Answer: He returns to the man village willingly.
Bagheera has almost given up hope of returning Mowgli to the man village, when by chance Mowgli hears an unfamiliar sound. Following it, he and his friends see a sight such as the man cub has never seen before. When he asks in awe what it is, the worldly wise Baloo replies, "Forget about those, they ain't nothin' but trouble!" He tries valiantly to forestall the inevitable, but Mowgli wants a closer look.
All the time the girl, sung by Darleen Carr, is filling her water jar. In his eagerness to get a closer look, Mowgli falls out of the tree he had climbed, splashing into the water and making the girl laugh. He swims to shore but, as Baloo says, he's hooked. She starts up the path and, in a lovely piece of business, drops the jar. Mowgli leaps to retrieve it and, with a last look back at his grieving friends, he follows her into her house.
Richard and Robert Sherman, who wrote the music for several Disney films including "Mary Poppins" as well as other movies including "Chitty Chitty Bang!
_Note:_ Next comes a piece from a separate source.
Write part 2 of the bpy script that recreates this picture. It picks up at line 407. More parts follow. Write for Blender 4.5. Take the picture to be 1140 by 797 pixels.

Bang!" felt that songs should grow organically from the story and, where possible, forward the action. Their score for "The Jungle Book" (which incorporates Terry Gilkyson's "Bare Necessities) does this. But in a sense it does more. The song that the unnamed young girl sings at the end merely puts words to the theme that runs through the entire film, what one comes unconsciously to think of as "Mowgli's Theme". So, when he hears her sing, it seems totally right that he is drawn to her and, in the end, follows her.
Baloo is heartbroken to lose his man cub. Though Bagheera is sad too, he knows it is for the best and things are now back as they should be. The film fades with the friends walking into the jungle sunset, singing "Bare Necessities".